▶ COLLECTED MATERIAL
──────
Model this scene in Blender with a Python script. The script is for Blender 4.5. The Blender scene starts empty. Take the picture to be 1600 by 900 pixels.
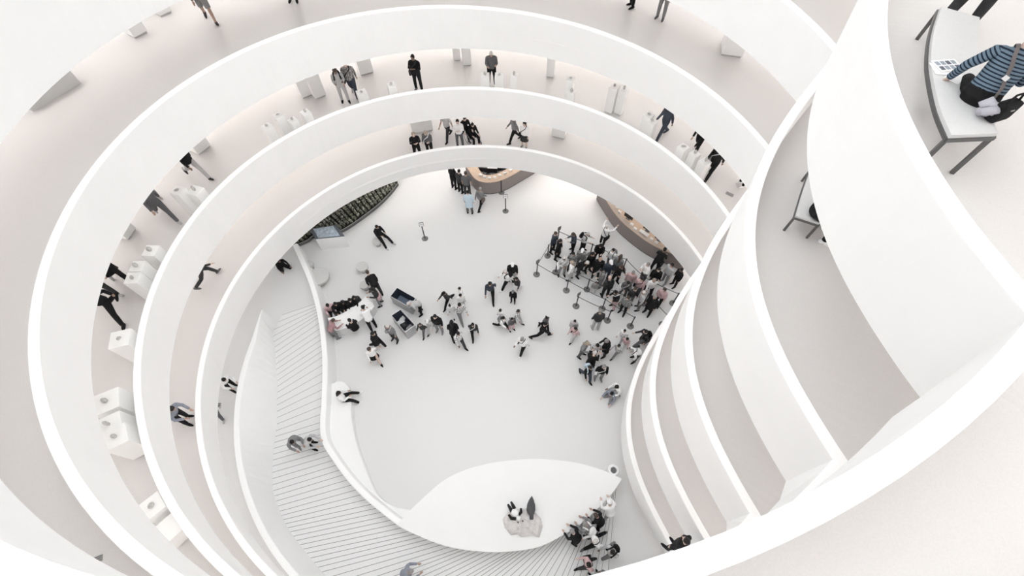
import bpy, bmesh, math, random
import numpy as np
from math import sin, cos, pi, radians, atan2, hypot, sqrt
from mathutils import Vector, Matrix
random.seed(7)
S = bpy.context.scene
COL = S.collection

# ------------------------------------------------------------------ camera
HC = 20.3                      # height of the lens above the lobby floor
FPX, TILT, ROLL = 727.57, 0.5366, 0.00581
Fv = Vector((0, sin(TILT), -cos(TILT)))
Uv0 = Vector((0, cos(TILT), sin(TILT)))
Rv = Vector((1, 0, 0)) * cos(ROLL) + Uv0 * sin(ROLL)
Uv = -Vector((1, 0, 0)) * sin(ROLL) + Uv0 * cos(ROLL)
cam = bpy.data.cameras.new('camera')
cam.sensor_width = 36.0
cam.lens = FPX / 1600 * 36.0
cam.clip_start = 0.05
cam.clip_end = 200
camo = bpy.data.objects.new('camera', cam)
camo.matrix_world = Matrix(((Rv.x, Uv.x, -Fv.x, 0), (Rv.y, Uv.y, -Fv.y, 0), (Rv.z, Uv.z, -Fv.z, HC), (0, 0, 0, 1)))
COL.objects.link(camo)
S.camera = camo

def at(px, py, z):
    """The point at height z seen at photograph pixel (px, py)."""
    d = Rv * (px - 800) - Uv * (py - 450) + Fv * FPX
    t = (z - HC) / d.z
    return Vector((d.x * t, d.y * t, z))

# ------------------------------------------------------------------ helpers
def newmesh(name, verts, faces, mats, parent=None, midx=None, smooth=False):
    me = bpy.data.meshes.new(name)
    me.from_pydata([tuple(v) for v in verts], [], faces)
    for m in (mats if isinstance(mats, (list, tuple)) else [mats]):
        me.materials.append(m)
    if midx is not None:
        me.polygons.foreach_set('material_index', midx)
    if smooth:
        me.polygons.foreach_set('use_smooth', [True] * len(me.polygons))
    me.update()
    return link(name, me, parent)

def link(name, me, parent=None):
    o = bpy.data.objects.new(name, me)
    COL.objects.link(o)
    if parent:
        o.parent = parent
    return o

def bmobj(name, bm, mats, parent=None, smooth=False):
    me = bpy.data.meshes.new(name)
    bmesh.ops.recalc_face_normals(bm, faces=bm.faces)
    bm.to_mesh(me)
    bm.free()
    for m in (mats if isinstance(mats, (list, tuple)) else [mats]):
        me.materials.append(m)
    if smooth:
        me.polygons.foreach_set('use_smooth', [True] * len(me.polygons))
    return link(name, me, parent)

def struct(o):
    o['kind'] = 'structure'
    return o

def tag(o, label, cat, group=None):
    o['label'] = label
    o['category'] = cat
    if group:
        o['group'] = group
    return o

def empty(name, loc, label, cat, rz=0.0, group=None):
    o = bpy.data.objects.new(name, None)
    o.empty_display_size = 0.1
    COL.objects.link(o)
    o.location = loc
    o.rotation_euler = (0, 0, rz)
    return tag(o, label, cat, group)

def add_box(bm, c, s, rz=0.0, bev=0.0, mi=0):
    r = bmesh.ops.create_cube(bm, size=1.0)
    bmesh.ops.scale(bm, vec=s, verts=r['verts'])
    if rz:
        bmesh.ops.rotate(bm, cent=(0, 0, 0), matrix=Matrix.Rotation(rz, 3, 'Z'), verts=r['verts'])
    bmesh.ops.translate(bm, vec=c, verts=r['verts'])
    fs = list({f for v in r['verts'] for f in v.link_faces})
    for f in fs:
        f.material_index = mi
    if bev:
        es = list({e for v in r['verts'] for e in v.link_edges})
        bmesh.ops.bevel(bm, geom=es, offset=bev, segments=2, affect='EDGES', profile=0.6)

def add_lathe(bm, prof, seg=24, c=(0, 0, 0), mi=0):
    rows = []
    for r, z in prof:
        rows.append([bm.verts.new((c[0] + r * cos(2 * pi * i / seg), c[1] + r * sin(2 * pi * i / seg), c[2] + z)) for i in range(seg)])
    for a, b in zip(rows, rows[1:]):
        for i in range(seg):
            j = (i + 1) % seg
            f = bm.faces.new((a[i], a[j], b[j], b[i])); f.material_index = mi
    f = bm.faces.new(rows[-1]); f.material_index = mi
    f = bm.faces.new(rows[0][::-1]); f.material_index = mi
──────
▶ EXERCISE DIRECTIONS
Could the lines from the top of the material through the line with "return Vector((d.x * t, d.y * t, z))" be repeated exactly, pictures left out?

▶ RIGHT ANSWER
Model this scene in Blender with a Python script. The script is for Blender 4.5. The Blender scene starts empty. Take the picture to be 1600 by 900 pixels.
import bpy, bmesh, math, random
import numpy as np
from math import sin, cos, pi, radians, atan2, hypot, sqrt
from mathutils import Vector, Matrix
random.seed(7)
S = bpy.context.scene
COL = S.collection

# ------------------------------------------------------------------ camera
HC = 20.3                      # height of the lens above the lobby floor
FPX, TILT, ROLL = 727.57, 0.5366, 0.00581
Fv = Vector((0, sin(TILT), -cos(TILT)))
Uv0 = Vector((0, cos(TILT), sin(TILT)))
Rv = Vector((1, 0, 0)) * cos(ROLL) + Uv0 * sin(ROLL)
Uv = -Vector((1, 0, 0)) * sin(ROLL) + Uv0 * cos(ROLL)
cam = bpy.data.cameras.new('camera')
cam.sensor_width = 36.0
cam.lens = FPX / 1600 * 36.0
cam.clip_start = 0.05
cam.clip_end = 200
camo = bpy.data.objects.new('camera', cam)
camo.matrix_world = Matrix(((Rv.x, Uv.x, -Fv.x, 0), (Rv.y, Uv.y, -Fv.y, 0), (Rv.z, Uv.z, -Fv.z, HC), (0, 0, 0, 1)))
COL.objects.link(camo)
S.camera = camo

def at(px, py, z):
    """The point at height z seen at photograph pixel (px, py)."""
    d = Rv * (px - 800) - Uv * (py - 450) + Fv * FPX
    t = (z - HC) / d.z
    return Vector((d.x * t, d.y * t, z))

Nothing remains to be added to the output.